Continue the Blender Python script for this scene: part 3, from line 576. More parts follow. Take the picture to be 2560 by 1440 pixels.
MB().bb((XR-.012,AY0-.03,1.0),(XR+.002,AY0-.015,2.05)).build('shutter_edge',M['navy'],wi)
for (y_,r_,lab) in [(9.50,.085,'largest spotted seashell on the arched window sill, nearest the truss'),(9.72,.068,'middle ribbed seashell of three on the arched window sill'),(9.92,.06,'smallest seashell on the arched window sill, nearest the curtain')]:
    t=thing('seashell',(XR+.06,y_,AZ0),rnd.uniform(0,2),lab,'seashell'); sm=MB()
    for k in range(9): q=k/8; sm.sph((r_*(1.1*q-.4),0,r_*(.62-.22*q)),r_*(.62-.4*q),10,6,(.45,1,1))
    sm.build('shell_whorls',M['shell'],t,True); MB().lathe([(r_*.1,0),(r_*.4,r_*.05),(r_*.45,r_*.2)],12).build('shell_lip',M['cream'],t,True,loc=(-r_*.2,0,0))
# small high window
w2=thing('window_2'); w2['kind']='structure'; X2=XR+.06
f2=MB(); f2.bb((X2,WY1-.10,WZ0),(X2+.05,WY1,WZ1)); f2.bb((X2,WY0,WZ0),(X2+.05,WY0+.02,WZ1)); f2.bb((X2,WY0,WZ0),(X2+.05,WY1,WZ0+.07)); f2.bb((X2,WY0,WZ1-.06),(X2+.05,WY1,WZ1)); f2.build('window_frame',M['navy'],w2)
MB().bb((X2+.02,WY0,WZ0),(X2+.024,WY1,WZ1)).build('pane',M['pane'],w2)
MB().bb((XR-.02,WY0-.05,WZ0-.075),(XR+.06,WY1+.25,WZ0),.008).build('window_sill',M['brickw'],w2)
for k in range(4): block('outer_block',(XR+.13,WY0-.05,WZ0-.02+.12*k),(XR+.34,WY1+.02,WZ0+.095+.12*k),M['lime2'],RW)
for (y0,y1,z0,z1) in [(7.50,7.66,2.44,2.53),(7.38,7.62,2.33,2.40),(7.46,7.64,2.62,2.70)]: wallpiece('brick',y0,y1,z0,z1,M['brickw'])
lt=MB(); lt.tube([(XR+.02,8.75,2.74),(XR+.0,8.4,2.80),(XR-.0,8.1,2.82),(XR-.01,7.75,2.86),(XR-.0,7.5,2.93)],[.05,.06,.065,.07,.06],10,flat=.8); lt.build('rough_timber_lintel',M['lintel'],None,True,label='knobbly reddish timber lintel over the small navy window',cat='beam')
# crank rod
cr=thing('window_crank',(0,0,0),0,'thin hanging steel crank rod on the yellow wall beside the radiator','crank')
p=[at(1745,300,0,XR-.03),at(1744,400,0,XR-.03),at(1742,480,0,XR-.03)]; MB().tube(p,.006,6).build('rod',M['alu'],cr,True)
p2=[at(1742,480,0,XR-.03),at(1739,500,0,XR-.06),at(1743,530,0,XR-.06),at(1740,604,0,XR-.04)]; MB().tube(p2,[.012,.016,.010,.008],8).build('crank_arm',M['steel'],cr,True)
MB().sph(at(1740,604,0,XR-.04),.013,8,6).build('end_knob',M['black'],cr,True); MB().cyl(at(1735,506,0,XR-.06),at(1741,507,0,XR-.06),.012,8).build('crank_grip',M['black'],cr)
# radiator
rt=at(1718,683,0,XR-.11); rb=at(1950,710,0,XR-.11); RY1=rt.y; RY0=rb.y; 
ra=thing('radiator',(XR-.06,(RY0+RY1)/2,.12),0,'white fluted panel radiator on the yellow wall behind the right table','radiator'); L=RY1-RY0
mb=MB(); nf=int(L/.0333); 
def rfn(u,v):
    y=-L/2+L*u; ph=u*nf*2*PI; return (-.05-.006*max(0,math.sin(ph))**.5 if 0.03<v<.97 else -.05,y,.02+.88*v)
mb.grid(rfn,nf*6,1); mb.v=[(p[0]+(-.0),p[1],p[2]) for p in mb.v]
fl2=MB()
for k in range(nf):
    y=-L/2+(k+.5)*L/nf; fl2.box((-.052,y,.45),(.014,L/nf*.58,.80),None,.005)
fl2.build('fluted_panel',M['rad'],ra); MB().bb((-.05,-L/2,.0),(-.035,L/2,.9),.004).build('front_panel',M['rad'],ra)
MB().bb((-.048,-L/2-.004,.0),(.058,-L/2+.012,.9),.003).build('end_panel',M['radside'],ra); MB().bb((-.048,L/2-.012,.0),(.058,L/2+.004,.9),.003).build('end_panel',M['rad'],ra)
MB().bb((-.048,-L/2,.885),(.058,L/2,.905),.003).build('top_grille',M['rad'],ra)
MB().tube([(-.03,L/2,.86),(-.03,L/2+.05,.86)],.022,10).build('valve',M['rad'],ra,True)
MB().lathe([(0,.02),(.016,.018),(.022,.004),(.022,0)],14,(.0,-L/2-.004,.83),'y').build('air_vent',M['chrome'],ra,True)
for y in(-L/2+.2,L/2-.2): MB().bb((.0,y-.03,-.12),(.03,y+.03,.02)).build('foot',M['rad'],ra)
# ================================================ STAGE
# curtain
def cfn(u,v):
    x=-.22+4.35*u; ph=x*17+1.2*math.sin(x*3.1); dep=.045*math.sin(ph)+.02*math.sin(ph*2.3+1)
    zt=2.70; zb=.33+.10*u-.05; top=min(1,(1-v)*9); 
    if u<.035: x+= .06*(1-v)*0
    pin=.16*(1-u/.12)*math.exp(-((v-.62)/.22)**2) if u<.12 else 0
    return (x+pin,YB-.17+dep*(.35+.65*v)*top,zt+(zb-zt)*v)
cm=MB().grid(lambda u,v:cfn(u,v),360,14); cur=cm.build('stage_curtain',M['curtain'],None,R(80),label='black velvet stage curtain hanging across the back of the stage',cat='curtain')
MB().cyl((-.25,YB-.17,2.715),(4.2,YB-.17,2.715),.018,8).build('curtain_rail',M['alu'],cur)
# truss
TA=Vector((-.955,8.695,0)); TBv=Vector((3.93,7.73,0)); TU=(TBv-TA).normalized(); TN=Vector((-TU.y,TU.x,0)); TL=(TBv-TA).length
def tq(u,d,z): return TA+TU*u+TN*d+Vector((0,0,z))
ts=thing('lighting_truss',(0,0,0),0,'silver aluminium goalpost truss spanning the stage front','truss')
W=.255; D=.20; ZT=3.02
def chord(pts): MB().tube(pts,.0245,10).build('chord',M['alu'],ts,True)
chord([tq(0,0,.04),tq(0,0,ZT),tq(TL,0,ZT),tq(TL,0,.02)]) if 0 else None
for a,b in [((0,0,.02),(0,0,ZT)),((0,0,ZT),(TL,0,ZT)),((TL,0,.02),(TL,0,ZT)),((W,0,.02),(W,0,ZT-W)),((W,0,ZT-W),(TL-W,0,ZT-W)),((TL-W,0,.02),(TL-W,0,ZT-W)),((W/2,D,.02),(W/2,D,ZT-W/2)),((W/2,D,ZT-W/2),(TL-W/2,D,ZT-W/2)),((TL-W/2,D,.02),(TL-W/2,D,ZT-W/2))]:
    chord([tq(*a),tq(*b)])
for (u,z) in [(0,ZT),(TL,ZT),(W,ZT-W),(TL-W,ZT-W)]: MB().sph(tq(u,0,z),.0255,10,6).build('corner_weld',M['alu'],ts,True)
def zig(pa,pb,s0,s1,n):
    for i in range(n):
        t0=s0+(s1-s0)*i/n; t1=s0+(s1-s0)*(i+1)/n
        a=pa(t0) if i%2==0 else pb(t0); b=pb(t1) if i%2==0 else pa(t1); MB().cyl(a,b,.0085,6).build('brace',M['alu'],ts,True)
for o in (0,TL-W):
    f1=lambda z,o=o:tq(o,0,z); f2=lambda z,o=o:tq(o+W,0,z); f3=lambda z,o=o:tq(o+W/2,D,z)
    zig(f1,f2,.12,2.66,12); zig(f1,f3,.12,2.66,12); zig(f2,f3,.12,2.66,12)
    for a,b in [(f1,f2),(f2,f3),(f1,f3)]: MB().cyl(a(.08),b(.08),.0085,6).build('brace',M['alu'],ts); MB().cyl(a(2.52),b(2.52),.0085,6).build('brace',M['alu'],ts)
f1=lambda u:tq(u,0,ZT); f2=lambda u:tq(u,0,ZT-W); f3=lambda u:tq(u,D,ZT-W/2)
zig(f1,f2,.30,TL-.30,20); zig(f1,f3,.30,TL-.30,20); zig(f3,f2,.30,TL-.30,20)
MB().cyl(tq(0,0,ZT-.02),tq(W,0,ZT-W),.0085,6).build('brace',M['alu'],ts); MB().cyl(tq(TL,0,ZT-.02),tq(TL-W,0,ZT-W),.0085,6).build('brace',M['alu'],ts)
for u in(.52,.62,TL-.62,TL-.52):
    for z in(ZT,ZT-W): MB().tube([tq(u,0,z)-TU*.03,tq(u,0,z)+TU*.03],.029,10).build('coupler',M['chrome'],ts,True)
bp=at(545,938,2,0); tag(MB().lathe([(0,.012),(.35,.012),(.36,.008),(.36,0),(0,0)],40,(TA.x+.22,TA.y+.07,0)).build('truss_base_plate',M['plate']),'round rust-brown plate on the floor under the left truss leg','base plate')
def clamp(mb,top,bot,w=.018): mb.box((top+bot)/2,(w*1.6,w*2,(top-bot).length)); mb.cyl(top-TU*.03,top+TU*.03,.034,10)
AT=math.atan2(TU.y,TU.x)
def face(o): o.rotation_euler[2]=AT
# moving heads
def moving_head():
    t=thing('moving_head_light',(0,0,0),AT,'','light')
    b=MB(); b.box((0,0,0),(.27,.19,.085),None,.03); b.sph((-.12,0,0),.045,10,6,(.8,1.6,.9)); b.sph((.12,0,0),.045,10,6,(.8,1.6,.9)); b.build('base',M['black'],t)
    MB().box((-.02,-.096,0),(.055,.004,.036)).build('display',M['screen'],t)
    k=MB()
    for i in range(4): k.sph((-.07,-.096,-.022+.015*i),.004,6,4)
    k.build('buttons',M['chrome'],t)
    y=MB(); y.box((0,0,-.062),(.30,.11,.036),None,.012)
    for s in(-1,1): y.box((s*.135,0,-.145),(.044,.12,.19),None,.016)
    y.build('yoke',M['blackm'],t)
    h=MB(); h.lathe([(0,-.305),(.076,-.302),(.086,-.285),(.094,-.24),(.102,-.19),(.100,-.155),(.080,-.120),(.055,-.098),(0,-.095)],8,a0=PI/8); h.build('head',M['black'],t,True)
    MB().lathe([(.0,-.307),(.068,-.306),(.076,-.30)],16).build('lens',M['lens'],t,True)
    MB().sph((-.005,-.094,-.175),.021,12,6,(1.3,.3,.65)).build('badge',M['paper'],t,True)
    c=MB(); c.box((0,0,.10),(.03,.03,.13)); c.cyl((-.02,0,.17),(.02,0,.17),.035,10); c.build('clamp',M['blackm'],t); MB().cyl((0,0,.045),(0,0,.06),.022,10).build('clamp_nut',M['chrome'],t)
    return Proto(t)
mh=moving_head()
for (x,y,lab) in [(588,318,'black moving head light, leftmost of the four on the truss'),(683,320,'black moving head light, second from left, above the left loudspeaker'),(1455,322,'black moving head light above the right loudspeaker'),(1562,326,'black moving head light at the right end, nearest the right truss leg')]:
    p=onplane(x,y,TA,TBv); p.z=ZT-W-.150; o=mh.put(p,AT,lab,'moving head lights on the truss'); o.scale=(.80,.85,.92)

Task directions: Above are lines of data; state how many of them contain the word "from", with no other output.

Solution to this problem: 2